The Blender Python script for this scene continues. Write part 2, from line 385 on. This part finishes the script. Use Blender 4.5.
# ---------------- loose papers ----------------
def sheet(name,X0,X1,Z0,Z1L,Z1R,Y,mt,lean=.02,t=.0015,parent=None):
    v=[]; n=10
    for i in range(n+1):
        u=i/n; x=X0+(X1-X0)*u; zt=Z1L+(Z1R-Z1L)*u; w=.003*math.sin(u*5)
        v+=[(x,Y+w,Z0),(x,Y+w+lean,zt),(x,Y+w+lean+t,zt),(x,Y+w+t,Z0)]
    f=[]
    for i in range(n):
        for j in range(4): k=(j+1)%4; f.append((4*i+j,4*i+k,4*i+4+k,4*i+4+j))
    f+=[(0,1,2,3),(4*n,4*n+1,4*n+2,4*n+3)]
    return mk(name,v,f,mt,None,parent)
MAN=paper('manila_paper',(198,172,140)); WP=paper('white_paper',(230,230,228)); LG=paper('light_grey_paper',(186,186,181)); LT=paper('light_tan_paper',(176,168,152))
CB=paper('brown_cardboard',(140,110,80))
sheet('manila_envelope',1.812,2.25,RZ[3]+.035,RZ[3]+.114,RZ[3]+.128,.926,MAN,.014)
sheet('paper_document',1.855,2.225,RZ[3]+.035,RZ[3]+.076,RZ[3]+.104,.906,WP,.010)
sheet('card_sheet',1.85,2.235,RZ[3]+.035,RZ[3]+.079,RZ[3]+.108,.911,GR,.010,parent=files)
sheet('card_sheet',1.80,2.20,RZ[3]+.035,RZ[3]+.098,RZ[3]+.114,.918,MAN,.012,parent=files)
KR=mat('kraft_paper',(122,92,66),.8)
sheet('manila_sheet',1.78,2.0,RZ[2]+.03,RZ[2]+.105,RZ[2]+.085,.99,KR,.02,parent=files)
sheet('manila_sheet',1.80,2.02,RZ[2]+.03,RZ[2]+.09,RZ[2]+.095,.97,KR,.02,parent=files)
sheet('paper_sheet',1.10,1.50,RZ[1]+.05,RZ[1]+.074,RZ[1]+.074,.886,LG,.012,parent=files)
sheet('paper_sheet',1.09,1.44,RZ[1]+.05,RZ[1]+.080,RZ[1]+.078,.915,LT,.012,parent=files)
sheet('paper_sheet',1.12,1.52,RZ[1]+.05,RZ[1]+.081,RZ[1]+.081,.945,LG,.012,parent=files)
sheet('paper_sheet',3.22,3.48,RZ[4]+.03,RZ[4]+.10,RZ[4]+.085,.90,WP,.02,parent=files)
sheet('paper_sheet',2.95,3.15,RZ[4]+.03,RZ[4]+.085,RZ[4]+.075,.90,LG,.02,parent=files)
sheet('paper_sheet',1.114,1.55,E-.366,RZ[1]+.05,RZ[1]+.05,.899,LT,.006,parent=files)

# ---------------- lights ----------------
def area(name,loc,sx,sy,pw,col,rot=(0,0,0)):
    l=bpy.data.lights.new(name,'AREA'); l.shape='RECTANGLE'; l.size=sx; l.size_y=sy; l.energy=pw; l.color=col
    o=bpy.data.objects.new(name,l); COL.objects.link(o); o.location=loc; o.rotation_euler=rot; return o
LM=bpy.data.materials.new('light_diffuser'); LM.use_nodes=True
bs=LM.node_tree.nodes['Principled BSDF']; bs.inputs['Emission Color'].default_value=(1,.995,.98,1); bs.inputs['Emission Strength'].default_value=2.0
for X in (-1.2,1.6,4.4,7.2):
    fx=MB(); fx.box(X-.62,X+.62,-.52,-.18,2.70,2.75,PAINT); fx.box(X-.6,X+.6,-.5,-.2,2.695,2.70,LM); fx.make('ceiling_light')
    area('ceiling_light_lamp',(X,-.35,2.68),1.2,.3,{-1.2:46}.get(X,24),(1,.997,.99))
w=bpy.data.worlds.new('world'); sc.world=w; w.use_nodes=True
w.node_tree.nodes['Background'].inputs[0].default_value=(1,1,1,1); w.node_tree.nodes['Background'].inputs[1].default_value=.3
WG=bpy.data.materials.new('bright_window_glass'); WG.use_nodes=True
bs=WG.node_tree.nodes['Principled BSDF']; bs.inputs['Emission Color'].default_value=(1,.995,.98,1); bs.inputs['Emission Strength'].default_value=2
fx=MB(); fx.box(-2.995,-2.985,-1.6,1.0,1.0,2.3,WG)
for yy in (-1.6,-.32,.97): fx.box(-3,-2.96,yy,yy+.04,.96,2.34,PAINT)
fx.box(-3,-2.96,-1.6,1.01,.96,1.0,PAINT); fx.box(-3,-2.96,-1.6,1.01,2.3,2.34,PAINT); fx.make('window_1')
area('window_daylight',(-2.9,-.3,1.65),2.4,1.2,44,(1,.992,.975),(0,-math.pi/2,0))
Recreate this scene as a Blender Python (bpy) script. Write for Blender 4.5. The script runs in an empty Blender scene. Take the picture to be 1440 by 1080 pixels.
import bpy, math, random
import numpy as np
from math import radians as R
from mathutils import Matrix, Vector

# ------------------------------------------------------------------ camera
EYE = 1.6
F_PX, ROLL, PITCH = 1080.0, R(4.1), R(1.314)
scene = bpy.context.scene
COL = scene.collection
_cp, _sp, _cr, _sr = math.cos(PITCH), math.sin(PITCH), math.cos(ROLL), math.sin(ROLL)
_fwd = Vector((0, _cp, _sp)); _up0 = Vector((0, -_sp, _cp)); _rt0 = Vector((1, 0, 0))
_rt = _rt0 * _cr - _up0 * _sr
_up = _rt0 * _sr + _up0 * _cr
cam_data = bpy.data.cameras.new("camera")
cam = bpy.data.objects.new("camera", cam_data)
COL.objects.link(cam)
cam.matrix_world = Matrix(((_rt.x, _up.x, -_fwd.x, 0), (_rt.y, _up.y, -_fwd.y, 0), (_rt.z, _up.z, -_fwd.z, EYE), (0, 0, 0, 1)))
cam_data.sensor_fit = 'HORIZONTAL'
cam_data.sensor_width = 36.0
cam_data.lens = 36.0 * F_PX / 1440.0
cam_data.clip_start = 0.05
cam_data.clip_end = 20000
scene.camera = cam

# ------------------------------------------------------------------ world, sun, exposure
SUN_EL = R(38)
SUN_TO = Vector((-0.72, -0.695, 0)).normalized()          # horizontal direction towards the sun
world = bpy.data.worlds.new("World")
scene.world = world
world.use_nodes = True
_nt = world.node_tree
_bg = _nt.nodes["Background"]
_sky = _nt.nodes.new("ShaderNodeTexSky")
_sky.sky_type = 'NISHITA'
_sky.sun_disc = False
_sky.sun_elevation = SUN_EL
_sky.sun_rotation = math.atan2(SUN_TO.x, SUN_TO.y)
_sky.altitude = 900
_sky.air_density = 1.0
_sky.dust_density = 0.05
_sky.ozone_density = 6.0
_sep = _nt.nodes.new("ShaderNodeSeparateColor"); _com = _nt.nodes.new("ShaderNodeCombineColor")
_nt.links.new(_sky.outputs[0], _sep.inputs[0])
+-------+
Quote the lines that begin at the line containing "Recreate this scene" and end at the line containing "from mathutils import Matrix, Vector", keeping both of those lines.

▸ **Finished exercise**
Recreate this scene as a Blender Python (bpy) script. Write for Blender 4.5. The script runs in an empty Blender scene. Take the picture to be 1440 by 1080 pixels.
import bpy, math, random
import numpy as np
from math import radians as R
from mathutils import Matrix, Vector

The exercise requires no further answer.